La fortezza di Roccaguelfonia è nota come Matagrifone: scopriamo perchè
È risaputa la difficoltà che si ha in Messina nell’attribuire a un edificio più di cinquecento anni. La città ha avuto vicissitudini particolari che altre di medesima o persino minore antichità non hanno vissuto, ma la sua origine è remota, e in realtà molte delle vecchie strutture ancora esistenti non sono altro che rifacimenti d’edifici d’epoca molto più lontana.
Matagrifone millenaria
Uno di questi è la fortezza di Roccaguelfonia, meglio nota come Matagrifone, che si può fare risalire a più di duemila anni fa, quando Messina era una città-stato.
Era tratto ricorrente nelle nostre città antiche la presenza d’un punto sopraelevato rispetto alla zona abitativa, che fungeva al tempo stesso da fortezza, spazio politico e zona templare; dal Greco, questa è chiamata l’acropoli.
La rocca
Un punto di Messina nelle Historíai di Polibio di Megalopoli è definito appunto ákra, cioè la rocca (nel senso anche di cittadella, si noti), quand’egli racconta gli eventi verificatisi dopo l’occupazione mamertina della Peloriade, quando furono messi in rotta dal Re di Sicilia, Ierone II. Alcuni dei Mamertini chiesero aiuto ai Cartaginesi, i quali inviarono un distaccamento con un comandante che s’insediò nella cittadella (ákra) di Messina, altri si rivolsero a Roma; poi, quando giunse sulle rive dello Stretto il console romano Appio Claudio, i Mamertini cacciarono la guarnigione cartaginese dall’acropoli e aprirono le porte ai Romani.
“Gli ammazza-Grifoni”
Quale fosse il nome della cittadella in quell’epoca non lo sappiamo, ma il nome più antico tramandato è Matagrifone, finora sempre ritenuta una corruzione di Macta-griffones, cioè “Ammazza-Grifoni” (i Grifoni erano una fazione politica attiva a Messina e in Sicilia nell’era degli Altavilla). Un’altra teoria invece suggerisce la presenza di mater nel toponimo, dunque Matagrifone sarebbe la corruzione di Mater Gryphonum, ossia “Madre dei Grifoni” (intesi come uccelli leonini), in riferimento a una divina figura femminile che là abitava. Questo ci fa pensare alla presenza nell’acropoli d’un tempio dedicato verosimilmente a una dea madre, forse ornato da sculture o dipinti di leonini grifoni conservatisi anche dopo la conversione del sacrario alla venerazione mariana.
Quale dea madre?
Dee madri in Sicilia erano Cibele, Demetra e Persefone, ma quale delle tre è coinvolta?

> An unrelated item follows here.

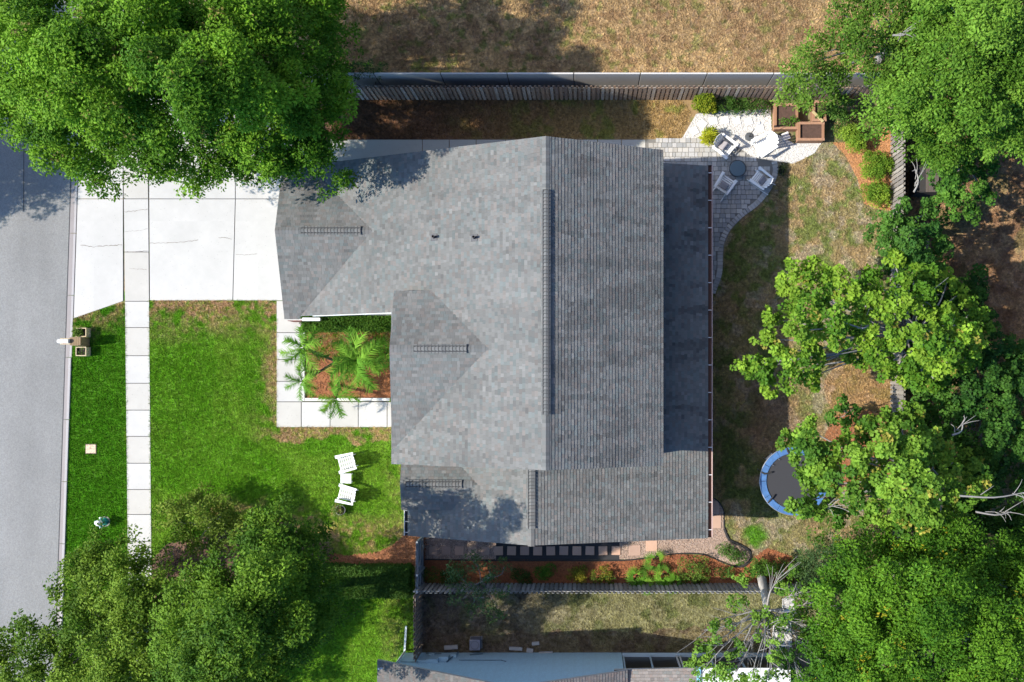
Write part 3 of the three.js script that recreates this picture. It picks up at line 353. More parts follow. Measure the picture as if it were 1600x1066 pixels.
// ---------------------------------------------------------------- the pale blue house to the south
{
  const blue = std([1, 1, 1], 0.85, { map: tex(256, 256, (u, v) => { const s = 0.9 + 0.2 * fbm(u * 20, v * 6, 4); return [0.44 * s, 0.64 * s, 0.72 * s]; }) });
  const nh = thing('neighbour_house', 'pale blue neighbour house with dark shingle roof along the bottom edge', 'house');
  const wz = 13.06, xl = -8.85, xr = 1.75, xm = -3.9, prof = [[xl, 0], [xr, 0], [xr, 3.15], [xm, 5.75], [xl, 3.0]];
  mesh('wall', new THREE.ExtrudeGeometry(new THREE.Shape(prof.map(([x, y]) => new THREE.Vector2(x, y))), { depth: 9, bevelEnabled: false }).translate(0, 0, wz), blue, nh);
  const kk = (5.95 - 3.0) / (xm - xl);
  slope('roof_slope', [[xl - 0.75, 12.68], [xl - 0.75, 22], [xm, 22], [xm, 12.68]], 5.95 - kk * xm, kk, 0, 31, { parent: nh, tone: [0.10, 0.092, 0.085] });
  const k2 = (5.95 - 3.3) / (xr - xm); slope('roof_slope', [[xm, 12.95], [xm, 22], [xr + 0.15, 22], [xr + 0.15, 12.95]], 5.95 + k2 * xm, -k2, 0, 32, { parent: nh, tone: [0.17, 0.15, 0.135] });
  // screened porch
  const frame = std([0.40, 0.50, 0.55], 0.6), glass = std([0.008, 0.008, 0.01], 0.35), x1 = xr + 0.02, x2 = 9.2, pz = wz + 0.02;
  mesh('porch_floor', box(x2 - x1, 0.3, 6, (x1 + x2) / 2, 0.15, pz + 3.05), frame, nh); mesh('porch_screen', box(x2 - x1, 2.5, 0.03, (x1 + x2) / 2, 1.55, pz + 0.1), glass, nh);
  for (const x of [x1 + 0.06, 3.12, 4.4, 4.55, 6.0, 7.4, 9.1]) mesh('porch_post', rbox(0.07, 2.55, 0.1, 0.01, x, 1.55, pz + 0.04), x > 4.3 && x < 4.6 ? white : frame, nh); mesh('porch_sill', rbox(x2 - x1, 0.09, 0.2, 0.015, (x1 + x2) / 2, 0.34, pz), frame, nh); mesh('porch_beam', rbox(x2 - x1, 0.2, 0.12, 0.015, (x1 + x2) / 2, 2.9, pz + 0.04), white, nh);
  slope('roof_slope', [[1.3, 12.98], [1.3, 22], [5.05, 22], [5.05, 12.9]], 3.05 - 0.12 * 12.95, 0, 0.12, 33, { parent: nh, tone: [0.20, 0.175, 0.155] });
  for (let k = 0; k < 9; k++) mesh('metal_roof_panel', rbox(0.45, 0.05, 6, 0.01, 5.45 + k * 0.46, 3.02, 15.9), white, nh);
  mesh('edge_trim', rbox(0.18, 0.16, 6.2, 0.01, 5.15, 3.06, 15.95), std([0.2, 0.45, 0.58], 0.5), nh);
  // pipes, meters and conduit on the wall
  const bx = std([0.38, 0.55, 0.62], 0.6), pipe = std([0.12, 0.19, 0.24], 0.6);
  for (const [px, w, h, d, y] of [[661, 0.4, 0.45, 0.12, 1.5], [677, 0.55, 0.75, 0.16, 1.35], [694, 0.45, 0.5, 0.2, 1.2], [709, 0.3, 0.4, 0.14, 0.65], [652, 0.25, 0.3, 0.1, 1.1], [675, 0.28, 0.2, 0.1, 0.45]]) mesh('meter_box', rbox(w, h, d, 0.02, (px - CX) / F * (H - y), y, wz - d / 2), bx, nh);
  mesh('conduit', join([bar(V(-6.2, 0.1, wz - 0.05), V(-6.55, 1.7, wz - 0.05), 0.03), bar(V(-6.0, 1.35, wz - 0.03), V(-4.0, 1.38, wz - 0.03), 0.016), bar(V(-4.0, 1.38, wz - 0.03), V(-3.75, 1.62, wz - 0.04), 0.022), bar(V(-7.4, 0.1, wz - 0.03), V(-7.4, 1.2, wz - 0.03), 0.02), bar(V(-8.7, 1.65, wz - 0.03), V(-6.9, 1.65, wz - 0.03), 0.015), bar(V(-5.6, 0.5, wz - 0.03), V(-5.0, 0.3, wz - 0.03), 0.02), bar(V(-6.7, 0.5, wz - 0.04), V(-6.7, 1.0, wz - 0.04), 0.025), bar(V(-7.75, 0.3, wz - 0.04), V(-7.0, 0.3, wz - 0.04), 0.02)]), pipe, nh);
  const dp = std([0.55, 0.6, 0.6], 0.5); mesh('downspout', join([box(0.09, 0.07, 1.25, -8.78, 0.12, 12.35, 0, -0.06, 0), bar(V(-8.78, 0.12, 12.95), V(-8.85, 2.3, 13.0), 0.05), bar(V(-8.85, 2.3, 13.0), V(-9.5, 2.85, 13.0), 0.05)]), dp, nh);
}

// ---------------------------------------------------------------- grass
{
  const r = rng(1234), blades = (n, len, wid, lean) => { const pos = [], q = rng(n * 7 + 1); for (let k = 0; k < n; k++) { const a = k / n * 6.283 + q() * 0.8, l = len * (0.7 + 0.6 * q()), t = lean * (0.5 + q() * 0.8), ca = Math.cos(a), sa = Math.sin(a), ox = ca * 0.015, oz = sa * 0.015, tx = ox + ca * Math.sin(t) * l, tz = oz + sa * Math.sin(t) * l, ty = Math.cos(t) * l; pos.push(ox - sa * wid, 0, oz + ca * wid, ox + sa * wid, 0, oz - ca * wid, tx, ty, tz); } const g = new THREE.BufferGeometry(); g.setAttribute('position', new THREE.Float32BufferAttribute(pos, 3)); g.computeVertexNormals(); return g; };
  const bladeMat = new THREE.MeshPhysicalMaterial({ color: 0xffffff, roughness: 0.85, specularIntensity: 0.1, side: THREE.DoubleSide });
  const fill = (name, label, poly, no, perM2, geo, gain, smin, smax) => { const g = G(poly), nn = no.map(G), [a, b, c, d] = bounds(g), N = Math.round((c - a) * (d - b) * perM2), list = []; for (let k = 0; k < N; k++) { const x = a + r() * (c - a), z = b + r() * (d - b); if (!inside(g, x, z) || nn.some((q) => inside(q, x, z))) continue; const t = turf(x, z), s = gain * (0.5 + 1.0 * r()); list.push({ m: mat4(V(x, -0.004, z), E.set(0, r() * 6.3, 0), smin + (smax - smin) * r()), c: lin(t[0] * s, t[1] * s, t[2] * s * 0.9) }); } scatter(name, geo, bladeMat, list, null, label, 'grass'); };
  const lush = blades(7, 0.085, 0.011, 0.85), dry = blades(7, 0.105, 0.012, 1.05);
  const noFront = [[[433.5, 465], [478, 465], [478, 624], [650, 624], [650, 666.5], [433.5, 666.5]], [[474, 494], [620, 494], [620, 626], [474, 626]], [[430, 440], [660, 440], [660, 494], [430, 494]], bedGate, bedSW, [[628, 727], [700, 727], [700, 838], [628, 838]]];
  fill('lawn_grass', 'short bright green grass of the front lawn', [[walkR(470) - 1.5, 469], [650, 469], [650, 1110], [walkR(1110) - 1.5, 1110]], noFront, 460, lush, 1.65, 0.8, 1.3);
  fill('verge_grass', 'deep green grass of the verge between kerb and sidewalk', [[kerbX(500) - 0.5, 497], [walkL(474) + 1.4, 472], [walkL(1110) + 1.4, 1110], [kerbX(1110) - 0.5, 1110]], [], 480, lush, 1.5, 0.8, 1.3);
  fill('lot_grass', 'dry tan grass of the vacant lot behind the concrete wall', [[500, -40], [1600, -40], [1600, 138], [500, 138]], [], 260, dry, 1.6, 0.7, 1.2);
  fill('side_grass', 'reddish dry grass between the wooden fence and the house', [[520, 157], [1066, 157], [1080, 176], [1066, 216], [520, 216]], [], 280, dry, 1.35, 0.6, 1.1);
  fill('back_grass', 'patchy olive and tan grass of the back lawn', [[1115, 216], [1640, 140], [1640, 905], [1105, 905]], [whiteGravel, bedTree, bedEast, gs2, bedSide, [[1000, 200], [1122, 214], [1150, 226], [1178, 244], [1216, 250], [1218, 268], [1208, 296], [1188, 322], [1162, 342], [1143, 362], [1133, 384], [1130, 430], [1118, 460], [1100, 460], [1000, 300]], [[1095, 140], [1300, 140], [1300, 222], [1095, 222]]], 230, dry, 1.5, 0.6, 1.2);
  fill('neighbour_grass', 'sparse brown and olive grass between the grey fence and the blue house', [[658, 915], [1500, 915], [1500, 1018], [658, 1018]], [], 220, dry, 1.3, 0.6, 1.2);
  fill('bed_grass', 'patchy grass among the palms in the bed', [[480, 515], [610, 515], [610, 545], [560, 560], [500, 560], [480, 620]], [], 380, lush, 1.25, 0.8, 1.3);
}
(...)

In qualche caso, i mitici uccelli grifoni erano associati a Rea-Cibele; oltretutto, la grande dea è raffigurata quasi sempre con una corona turrita, e il castello con tre torri è un antico simbolo di Messina, ma c’è di più: i popolani erano convinti che la roccaforte appartenesse alla gigantessa Mata (sempre Mater, e anch’ella coronata di torri!) che peraltro i colti conoscevano sotto il corretto nome di Rea o Cibele! Ciò che complica la situazione, è che spesso nel Cinquecento confondevano Demetra – la dea più celebrata in Sicilia – con sua madre Cibele, e che nell’arte i grifoni compaiono più facilmente al fianco di Artemide e talvolta di Venere, il che le rende ulteriori candidate alla dedicazione del Matagrifone. È anche possibile – e forse più probabile –, che non fosse madre di gryphones ma di griffones (le persone), i quali si recavano a pregare in tale sacrario convertito al culto della Madonna (donde un appellativo di Mater Griffonum).
Così, il dubbio si tramuta in un vero enigma impostato su simboli e parallelismi; le opzioni sono una miriade.
L’acropoli nel corso del tempo funse da comoda e imprendibile postazione fortificata che venne sempre più migliorata, tanto che nelle cronache più volte pare che il castello venga fondato ex novo. Infine ci è arrivato, per come lo conosciamo oggi: poderosa cittadella mai cancellata dai secoli, con il Sacrario di Cristo Re svettante su di essa.
Abituiamoci, in ogni caso, a pensare Messina come una città antica. Partendo da questo, risolveremo molti dei nostri problemi, a lungo andare.
Ipotesi sul tempio liberamente rielaborata da Archivio Storico Messinese 68.